Authors: Jintai Ding, Scott Fluhrer, Saraswathy RV

Abstract:

Key Exchange (KE) from RLWE (Ring-Learning with Errors) is a potential alternative to Diffie-Hellman (DH) in a post quantum setting. Key leakage with RLWE key exchange protocols in the context of key reuse has already been pointed out in previous work. The initial attack described by Fluhrer is designed in such a way that it only works on Peikert’s KE protocol and its variants that derives the shared secret from the most significant bits of the approximately equal keys computed by both parties. It does not work on Ding’s key exchange that uses the least significant bits to derive a shared key. The Signal leakage attack relies on changes in the signal sent by the responder reusing his key, in a sequence of key exchange sessions initiated by an attacker with a malformed key.
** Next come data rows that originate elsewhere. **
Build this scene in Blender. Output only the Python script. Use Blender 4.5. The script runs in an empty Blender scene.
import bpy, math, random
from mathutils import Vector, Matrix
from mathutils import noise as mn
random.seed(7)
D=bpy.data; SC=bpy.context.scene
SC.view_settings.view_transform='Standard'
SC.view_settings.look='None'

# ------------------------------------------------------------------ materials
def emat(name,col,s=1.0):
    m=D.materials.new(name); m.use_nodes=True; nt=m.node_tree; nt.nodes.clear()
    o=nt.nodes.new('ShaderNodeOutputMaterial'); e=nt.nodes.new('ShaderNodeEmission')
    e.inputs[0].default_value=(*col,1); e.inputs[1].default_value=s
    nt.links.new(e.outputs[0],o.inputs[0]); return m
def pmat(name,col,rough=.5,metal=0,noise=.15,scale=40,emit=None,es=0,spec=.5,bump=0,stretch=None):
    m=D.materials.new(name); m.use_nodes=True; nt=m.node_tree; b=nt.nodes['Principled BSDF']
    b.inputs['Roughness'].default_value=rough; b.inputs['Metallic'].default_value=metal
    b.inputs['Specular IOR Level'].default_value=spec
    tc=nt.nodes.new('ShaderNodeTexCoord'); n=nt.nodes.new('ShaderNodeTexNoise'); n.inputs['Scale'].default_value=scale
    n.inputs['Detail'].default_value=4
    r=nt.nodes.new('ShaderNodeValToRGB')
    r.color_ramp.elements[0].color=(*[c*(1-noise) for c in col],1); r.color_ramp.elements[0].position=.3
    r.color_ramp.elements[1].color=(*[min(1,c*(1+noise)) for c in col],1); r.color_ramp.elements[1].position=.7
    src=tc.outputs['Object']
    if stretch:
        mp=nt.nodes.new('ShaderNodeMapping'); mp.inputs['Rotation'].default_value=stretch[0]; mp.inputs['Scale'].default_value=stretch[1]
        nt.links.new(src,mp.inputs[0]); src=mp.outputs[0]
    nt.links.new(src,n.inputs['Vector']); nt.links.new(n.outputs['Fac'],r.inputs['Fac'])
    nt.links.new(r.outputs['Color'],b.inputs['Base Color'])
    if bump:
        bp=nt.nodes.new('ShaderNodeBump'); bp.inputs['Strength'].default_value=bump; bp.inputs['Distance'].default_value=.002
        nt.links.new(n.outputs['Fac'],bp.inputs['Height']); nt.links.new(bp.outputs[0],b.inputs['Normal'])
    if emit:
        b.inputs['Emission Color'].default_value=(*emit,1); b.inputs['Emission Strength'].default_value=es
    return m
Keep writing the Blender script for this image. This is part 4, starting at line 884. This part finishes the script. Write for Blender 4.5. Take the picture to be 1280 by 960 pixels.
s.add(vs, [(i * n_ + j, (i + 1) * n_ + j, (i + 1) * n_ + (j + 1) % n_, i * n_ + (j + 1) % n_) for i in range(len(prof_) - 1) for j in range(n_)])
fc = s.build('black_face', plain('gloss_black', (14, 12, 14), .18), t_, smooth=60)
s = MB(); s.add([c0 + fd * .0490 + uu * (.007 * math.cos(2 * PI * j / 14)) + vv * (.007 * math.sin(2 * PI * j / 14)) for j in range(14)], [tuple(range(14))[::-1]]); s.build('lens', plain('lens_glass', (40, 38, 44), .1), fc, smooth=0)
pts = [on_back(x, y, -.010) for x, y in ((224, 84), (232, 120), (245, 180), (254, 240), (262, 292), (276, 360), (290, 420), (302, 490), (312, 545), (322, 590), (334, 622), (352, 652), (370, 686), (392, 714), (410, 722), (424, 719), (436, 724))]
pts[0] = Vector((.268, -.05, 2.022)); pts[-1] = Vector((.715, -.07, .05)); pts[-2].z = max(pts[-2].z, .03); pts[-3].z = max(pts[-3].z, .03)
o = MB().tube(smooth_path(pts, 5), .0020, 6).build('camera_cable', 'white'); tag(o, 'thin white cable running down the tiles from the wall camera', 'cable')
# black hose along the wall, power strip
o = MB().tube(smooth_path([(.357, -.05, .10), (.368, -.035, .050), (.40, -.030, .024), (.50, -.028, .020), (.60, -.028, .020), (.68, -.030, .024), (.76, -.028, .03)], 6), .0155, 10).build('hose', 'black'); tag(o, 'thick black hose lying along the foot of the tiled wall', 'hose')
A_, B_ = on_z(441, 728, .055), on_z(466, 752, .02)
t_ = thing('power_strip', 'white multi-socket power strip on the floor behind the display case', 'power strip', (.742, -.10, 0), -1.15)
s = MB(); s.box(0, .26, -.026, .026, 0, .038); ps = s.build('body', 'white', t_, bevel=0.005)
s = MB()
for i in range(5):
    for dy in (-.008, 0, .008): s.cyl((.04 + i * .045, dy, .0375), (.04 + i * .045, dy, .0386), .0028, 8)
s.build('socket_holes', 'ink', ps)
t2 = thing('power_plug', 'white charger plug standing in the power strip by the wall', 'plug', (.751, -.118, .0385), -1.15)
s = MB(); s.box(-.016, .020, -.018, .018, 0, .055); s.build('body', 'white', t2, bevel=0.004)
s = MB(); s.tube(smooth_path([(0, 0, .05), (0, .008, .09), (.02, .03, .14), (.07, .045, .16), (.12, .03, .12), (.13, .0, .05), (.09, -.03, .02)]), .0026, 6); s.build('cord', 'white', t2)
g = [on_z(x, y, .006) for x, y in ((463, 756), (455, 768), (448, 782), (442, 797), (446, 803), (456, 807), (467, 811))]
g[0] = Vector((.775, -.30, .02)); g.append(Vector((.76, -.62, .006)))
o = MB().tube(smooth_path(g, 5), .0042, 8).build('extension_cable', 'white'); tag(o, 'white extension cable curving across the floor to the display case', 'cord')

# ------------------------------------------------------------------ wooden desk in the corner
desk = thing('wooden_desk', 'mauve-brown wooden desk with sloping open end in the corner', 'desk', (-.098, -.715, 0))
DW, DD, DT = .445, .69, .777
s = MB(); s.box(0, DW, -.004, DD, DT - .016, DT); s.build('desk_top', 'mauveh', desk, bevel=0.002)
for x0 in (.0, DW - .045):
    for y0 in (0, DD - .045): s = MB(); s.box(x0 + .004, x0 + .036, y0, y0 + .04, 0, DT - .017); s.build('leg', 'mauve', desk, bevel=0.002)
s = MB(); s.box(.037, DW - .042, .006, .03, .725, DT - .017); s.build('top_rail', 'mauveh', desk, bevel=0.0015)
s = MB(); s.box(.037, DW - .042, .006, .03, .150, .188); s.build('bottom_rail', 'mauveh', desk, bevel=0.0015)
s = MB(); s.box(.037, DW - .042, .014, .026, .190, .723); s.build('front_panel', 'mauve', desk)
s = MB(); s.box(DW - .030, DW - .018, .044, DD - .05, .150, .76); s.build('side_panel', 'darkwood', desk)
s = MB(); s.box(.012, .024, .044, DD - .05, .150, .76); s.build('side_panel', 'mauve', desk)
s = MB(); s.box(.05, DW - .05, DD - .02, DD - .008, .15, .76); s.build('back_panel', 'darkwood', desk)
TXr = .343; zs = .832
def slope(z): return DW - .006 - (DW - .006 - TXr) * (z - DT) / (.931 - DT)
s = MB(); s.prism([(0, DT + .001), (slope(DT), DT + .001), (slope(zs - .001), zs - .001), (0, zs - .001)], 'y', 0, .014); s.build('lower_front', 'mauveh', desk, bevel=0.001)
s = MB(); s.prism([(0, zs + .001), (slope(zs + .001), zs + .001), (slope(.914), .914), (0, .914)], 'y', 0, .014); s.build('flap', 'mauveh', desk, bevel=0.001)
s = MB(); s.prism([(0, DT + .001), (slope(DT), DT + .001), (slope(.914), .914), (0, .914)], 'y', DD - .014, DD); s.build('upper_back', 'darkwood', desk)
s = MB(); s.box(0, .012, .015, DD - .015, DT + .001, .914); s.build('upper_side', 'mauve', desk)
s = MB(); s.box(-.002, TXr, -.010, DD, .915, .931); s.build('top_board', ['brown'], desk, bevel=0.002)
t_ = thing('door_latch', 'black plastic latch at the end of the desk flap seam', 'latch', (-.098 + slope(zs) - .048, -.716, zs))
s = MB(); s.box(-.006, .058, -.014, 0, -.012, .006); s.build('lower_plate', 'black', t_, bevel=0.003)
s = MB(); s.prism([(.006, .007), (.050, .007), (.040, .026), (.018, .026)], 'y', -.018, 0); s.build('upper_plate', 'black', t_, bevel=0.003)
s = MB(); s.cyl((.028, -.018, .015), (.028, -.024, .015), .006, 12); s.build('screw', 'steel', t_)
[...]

A possible defense against this attack would be to require the initiator of a key exchange to send the signal, which is the one pass case of the KE protocol. In this work, we describe a new attack on Ding’s one pass case without relying on the signal function output but using only the information of whether the final key of both parties agree. We also use LLL reduction to create the adversary’s keys in such a way that the party being compromised cannot identify the attack in trivial ways. This completes the series of attacks on RLWE key exchange with key reuse for all variants in both cases of the initiator and responder sending the signal. Moreover, we show that the previous Signal leakage attack can be made more efficient with fewer queries and how it can be extended to Peikert’s key exchange, which was used in the BCNS implementation and integrated with TLS and a variant used in the New Hope implementation.